The comments came the day before campaigning officially kicks off in Britain, with groups both for and against a "Brexit" swinging into action Friday, but almost a week remains before Mr. Obama is to touch down on British soil.

While the president will steer clear of telling British citizens what they should do during his London visit, he will likely offer his thoughts on what outcome would most suit the United States. And as a popular figure there, his opinion may just sway a few voters.

"Brits have enormous respect for Obama," says Xenia Wickett of Chatham House, a London-based international affairs think tank, in a telephone interview. "There are concerns about US policy and the direction it's going, but there's enormous respect for Obama."
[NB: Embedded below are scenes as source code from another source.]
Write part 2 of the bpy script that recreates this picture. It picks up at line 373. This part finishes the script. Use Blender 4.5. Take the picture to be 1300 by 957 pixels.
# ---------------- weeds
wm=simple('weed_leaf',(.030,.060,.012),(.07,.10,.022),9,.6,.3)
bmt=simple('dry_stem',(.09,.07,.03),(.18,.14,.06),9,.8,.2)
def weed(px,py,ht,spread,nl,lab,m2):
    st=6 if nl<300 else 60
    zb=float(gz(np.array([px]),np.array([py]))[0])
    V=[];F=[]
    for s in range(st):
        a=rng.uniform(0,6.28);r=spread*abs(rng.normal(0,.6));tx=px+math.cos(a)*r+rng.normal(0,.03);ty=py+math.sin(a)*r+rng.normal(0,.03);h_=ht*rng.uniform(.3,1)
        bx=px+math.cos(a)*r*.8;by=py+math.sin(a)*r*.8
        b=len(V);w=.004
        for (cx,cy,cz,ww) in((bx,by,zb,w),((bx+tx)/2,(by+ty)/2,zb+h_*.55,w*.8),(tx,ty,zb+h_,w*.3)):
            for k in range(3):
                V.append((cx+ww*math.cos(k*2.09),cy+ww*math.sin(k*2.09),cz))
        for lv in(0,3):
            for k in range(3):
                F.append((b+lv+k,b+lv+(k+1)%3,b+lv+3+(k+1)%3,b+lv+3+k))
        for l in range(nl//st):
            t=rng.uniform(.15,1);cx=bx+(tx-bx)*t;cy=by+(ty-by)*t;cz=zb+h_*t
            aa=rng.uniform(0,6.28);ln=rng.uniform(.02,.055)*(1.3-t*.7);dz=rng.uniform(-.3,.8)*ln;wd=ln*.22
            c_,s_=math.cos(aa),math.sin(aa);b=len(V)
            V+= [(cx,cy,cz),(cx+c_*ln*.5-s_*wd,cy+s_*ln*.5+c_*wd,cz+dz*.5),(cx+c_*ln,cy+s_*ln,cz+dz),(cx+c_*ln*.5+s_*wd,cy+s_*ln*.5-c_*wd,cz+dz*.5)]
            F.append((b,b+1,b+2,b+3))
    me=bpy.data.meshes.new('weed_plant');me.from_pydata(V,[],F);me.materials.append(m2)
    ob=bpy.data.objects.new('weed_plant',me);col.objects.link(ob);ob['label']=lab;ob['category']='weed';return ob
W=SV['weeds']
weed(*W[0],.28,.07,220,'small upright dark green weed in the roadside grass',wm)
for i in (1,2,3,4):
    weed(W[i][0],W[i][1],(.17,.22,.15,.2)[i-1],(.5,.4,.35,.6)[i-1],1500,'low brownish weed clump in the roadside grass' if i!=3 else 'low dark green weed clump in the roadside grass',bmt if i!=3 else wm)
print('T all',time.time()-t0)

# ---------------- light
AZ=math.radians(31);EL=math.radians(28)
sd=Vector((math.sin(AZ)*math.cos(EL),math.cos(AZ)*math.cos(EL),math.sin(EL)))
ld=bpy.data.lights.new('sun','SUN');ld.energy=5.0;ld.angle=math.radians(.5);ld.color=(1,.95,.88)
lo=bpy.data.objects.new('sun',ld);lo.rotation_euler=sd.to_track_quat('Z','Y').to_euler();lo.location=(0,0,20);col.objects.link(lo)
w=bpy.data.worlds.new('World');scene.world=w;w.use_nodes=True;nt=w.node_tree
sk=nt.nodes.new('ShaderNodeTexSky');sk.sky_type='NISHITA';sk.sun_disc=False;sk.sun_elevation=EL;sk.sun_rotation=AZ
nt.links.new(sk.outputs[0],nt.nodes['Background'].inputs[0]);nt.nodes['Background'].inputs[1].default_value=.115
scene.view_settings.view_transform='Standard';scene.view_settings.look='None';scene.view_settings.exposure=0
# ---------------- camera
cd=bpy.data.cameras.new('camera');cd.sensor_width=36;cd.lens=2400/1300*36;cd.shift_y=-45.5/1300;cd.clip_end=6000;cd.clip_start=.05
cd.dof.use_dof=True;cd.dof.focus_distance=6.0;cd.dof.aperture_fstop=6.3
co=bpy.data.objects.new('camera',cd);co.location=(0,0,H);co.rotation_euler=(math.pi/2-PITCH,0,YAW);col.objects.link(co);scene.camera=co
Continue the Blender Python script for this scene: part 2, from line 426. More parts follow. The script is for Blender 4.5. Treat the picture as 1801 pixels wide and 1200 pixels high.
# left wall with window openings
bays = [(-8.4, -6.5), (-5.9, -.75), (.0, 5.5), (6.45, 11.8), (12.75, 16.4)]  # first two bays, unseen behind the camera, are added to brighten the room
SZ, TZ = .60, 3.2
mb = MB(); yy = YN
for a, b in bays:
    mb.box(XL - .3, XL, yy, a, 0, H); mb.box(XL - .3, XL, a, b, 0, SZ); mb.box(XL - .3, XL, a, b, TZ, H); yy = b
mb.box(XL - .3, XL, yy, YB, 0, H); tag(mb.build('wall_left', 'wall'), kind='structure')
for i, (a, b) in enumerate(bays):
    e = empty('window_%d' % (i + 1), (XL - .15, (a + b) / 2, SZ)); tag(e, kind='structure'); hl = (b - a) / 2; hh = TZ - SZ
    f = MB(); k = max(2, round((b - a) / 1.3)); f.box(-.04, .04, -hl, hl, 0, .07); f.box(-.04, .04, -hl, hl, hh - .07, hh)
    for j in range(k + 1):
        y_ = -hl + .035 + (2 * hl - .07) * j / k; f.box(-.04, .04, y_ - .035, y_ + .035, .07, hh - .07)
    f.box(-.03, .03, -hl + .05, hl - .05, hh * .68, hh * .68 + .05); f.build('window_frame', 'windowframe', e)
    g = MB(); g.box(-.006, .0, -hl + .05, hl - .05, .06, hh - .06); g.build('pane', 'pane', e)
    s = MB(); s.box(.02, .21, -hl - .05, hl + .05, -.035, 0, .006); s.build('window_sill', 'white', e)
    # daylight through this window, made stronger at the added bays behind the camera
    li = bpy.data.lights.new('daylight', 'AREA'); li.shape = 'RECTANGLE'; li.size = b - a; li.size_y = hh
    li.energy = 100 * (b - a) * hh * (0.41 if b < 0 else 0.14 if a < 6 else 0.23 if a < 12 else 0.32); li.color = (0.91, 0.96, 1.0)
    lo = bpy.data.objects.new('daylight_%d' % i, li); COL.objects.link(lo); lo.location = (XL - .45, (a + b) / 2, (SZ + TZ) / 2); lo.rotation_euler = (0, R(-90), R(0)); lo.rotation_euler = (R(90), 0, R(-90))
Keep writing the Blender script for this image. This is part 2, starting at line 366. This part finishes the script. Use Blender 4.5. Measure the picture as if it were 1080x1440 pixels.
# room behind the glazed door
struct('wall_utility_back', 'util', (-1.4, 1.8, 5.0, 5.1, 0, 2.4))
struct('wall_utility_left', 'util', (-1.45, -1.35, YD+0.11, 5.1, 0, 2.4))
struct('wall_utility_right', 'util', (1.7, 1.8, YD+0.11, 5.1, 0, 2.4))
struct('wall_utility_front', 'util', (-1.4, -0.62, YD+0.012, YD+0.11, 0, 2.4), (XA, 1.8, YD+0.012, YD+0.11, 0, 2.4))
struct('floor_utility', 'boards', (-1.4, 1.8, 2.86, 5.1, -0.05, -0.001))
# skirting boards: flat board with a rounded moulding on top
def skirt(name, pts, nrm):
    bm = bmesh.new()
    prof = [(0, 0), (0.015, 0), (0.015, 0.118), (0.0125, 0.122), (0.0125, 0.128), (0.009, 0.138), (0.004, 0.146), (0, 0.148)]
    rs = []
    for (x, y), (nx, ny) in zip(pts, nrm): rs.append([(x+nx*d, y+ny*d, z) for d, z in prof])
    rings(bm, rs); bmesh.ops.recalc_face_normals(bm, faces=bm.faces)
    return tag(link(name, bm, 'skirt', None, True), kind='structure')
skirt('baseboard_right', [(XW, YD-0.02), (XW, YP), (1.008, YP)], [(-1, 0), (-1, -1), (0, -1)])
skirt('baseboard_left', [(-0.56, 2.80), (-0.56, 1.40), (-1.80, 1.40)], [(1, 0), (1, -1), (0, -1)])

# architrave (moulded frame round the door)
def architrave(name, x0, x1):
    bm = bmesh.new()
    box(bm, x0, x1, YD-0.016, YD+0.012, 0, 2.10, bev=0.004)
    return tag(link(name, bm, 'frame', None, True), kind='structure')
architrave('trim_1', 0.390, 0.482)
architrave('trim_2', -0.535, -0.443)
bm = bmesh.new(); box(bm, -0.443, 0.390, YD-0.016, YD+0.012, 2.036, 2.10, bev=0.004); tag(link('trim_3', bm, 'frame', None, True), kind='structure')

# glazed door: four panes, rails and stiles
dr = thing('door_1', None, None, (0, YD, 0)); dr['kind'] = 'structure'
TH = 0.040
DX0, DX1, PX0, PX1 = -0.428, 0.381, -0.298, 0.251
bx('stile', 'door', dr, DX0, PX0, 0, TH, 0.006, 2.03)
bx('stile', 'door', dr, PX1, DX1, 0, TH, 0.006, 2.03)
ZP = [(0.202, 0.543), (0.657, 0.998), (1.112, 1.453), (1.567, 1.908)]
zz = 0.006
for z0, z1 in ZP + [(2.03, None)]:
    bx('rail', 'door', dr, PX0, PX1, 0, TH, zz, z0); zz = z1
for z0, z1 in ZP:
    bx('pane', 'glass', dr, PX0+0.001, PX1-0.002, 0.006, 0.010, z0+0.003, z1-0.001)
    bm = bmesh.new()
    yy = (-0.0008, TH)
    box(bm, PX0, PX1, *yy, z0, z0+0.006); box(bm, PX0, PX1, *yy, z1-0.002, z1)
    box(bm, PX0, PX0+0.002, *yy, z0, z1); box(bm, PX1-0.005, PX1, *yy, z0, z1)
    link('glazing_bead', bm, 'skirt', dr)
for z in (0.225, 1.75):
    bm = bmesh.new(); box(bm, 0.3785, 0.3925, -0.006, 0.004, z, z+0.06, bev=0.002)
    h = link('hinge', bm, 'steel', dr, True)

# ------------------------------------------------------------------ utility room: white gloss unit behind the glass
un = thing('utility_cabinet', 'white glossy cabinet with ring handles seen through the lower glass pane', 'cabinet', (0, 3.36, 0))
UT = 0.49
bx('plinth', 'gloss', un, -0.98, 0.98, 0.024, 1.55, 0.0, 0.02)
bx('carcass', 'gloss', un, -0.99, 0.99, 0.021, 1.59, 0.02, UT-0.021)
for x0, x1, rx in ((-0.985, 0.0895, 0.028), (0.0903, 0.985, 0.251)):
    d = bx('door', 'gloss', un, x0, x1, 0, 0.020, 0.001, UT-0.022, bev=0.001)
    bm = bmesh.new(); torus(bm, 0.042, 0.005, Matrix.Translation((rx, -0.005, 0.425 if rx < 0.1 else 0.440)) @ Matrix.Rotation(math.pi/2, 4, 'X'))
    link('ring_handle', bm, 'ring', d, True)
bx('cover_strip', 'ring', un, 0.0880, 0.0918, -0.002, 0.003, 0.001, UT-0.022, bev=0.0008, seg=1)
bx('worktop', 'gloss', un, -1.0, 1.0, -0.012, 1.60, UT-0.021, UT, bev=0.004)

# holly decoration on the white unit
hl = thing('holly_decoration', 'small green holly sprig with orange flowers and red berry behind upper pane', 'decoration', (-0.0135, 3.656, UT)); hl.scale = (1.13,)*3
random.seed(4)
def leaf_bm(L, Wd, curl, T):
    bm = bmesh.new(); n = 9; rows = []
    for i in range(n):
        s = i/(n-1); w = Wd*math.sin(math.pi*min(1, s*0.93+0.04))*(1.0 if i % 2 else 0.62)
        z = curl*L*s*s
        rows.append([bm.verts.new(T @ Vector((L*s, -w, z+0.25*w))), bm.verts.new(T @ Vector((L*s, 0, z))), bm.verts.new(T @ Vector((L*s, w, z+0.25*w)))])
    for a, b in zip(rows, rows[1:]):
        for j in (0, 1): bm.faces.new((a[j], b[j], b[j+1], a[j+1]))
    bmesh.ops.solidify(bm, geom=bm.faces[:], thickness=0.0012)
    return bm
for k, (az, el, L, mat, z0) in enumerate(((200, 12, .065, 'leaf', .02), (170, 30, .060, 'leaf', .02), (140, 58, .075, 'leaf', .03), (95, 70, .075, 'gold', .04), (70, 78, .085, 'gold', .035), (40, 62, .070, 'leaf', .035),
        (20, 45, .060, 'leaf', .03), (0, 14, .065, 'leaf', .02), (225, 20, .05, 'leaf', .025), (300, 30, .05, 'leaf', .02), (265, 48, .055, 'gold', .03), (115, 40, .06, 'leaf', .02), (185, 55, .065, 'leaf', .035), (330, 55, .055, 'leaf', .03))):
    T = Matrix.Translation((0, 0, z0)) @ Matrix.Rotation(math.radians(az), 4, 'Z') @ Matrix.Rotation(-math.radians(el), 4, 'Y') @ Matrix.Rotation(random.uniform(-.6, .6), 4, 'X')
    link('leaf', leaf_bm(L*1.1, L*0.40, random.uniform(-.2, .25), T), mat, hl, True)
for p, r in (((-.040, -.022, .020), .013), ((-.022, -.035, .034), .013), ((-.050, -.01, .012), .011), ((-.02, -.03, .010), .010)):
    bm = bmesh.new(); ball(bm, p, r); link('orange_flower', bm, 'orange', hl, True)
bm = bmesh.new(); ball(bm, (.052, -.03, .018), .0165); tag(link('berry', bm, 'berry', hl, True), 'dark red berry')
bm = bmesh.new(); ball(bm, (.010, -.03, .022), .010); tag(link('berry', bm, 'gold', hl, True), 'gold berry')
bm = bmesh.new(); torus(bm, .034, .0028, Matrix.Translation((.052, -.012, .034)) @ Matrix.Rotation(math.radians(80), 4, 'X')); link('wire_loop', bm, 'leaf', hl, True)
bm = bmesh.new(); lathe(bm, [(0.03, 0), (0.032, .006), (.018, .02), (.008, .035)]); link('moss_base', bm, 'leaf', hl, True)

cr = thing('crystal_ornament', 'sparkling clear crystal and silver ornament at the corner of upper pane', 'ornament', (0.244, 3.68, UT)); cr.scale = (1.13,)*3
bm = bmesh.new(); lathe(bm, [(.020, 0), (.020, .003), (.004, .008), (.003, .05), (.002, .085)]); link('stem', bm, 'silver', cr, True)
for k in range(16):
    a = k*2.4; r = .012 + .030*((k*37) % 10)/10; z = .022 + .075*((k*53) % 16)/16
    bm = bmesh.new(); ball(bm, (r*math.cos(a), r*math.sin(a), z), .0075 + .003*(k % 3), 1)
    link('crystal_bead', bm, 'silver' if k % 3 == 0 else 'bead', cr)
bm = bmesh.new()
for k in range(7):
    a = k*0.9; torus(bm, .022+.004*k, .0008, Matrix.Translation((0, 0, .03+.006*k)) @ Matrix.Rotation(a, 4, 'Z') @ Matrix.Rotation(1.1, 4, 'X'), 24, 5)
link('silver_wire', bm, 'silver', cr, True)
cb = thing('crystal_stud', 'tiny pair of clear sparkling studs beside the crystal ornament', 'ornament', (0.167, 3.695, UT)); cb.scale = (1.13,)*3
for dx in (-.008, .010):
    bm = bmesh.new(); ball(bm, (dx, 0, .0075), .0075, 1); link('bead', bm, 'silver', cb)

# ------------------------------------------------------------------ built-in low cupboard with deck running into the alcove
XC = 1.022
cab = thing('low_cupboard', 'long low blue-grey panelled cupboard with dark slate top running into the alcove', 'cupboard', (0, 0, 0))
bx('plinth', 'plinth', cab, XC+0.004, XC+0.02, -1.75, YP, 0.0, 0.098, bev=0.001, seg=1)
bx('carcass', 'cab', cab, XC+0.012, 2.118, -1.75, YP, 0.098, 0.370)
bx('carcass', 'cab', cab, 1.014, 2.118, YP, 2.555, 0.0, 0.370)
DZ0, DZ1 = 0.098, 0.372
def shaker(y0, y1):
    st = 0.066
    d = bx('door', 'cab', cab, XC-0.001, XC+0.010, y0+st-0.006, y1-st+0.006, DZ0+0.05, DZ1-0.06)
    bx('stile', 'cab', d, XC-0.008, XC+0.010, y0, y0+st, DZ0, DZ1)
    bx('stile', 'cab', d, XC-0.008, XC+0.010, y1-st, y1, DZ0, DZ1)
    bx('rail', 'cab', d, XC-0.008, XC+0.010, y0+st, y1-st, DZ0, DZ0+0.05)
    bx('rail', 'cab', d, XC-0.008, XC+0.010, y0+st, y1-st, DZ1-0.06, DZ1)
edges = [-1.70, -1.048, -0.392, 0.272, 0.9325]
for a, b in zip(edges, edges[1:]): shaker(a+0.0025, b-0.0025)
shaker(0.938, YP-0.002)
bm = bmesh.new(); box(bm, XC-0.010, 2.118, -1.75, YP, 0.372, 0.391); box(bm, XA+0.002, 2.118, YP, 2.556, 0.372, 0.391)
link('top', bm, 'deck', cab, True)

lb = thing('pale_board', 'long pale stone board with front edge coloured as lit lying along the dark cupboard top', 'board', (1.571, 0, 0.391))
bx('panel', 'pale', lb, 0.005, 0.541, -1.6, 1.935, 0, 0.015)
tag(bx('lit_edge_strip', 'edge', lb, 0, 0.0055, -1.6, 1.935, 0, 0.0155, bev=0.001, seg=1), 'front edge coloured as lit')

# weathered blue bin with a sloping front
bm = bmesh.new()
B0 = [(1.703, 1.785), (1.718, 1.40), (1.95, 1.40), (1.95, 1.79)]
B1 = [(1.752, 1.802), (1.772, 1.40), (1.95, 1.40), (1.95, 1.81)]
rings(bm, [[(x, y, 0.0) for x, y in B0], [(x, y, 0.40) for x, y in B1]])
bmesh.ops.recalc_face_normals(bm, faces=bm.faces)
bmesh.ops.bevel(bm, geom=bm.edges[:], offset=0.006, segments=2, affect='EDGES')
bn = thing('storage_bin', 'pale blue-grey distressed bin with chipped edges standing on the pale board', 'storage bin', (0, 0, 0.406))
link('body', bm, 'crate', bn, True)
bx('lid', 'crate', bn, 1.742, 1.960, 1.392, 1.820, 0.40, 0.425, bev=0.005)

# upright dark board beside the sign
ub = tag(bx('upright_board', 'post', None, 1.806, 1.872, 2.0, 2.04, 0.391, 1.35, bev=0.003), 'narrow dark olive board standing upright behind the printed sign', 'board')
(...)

Various polls give an indication of the high regard in which the president is held, both in continental Europe and across Britain. A 2015 Pew Research poll put British confidence in Obama to do the right thing in foreign affairs at 76 percent, compared with about 30 percent for his predecessor, George W. Bush.

"There is always a reticence to suggest to a sovereign country what they should be doing and what's good for them," says Ms. Wickett, who heads Chatham's US and the Americas Program. "There is not a reticence to explain what US interests are, and it's clearly in the US interest that [Britain] stays in the EU.”

And why, exactly, is it so much better for Britain to remain a part of the EU, as far as the US is concerned?

Two main reasons stand out, as Wickett explains.

First, within Europe, Britain's interests, values, and perspectives most closely align themselves to those of the US. So, in a sense, it could best represent American interests on the continent. 

Second, the EU could be more effective in the way it operates, and Britain is the state most likely to push for reform. Perhaps most pertinent to the US in this regard is still the question often attributed to former US Secretary of State Henry Kissinger: "Who do I call if I want to speak to Europe?"

The referendum on whether Britain will stay or leave the EU will take place on June 23, and current polls indicate that there is little way of knowing which way it will fall, with a Financial Times poll tracker putting 43 percent in favor of staying and 42 percent wanting to leave.

"The only certainty is the absence of certainty," writes Simon Jenkins in The Guardian. "Not only is there no plausible prediction of the referendum's outcome, there is no prediction of the outcome of the outcome."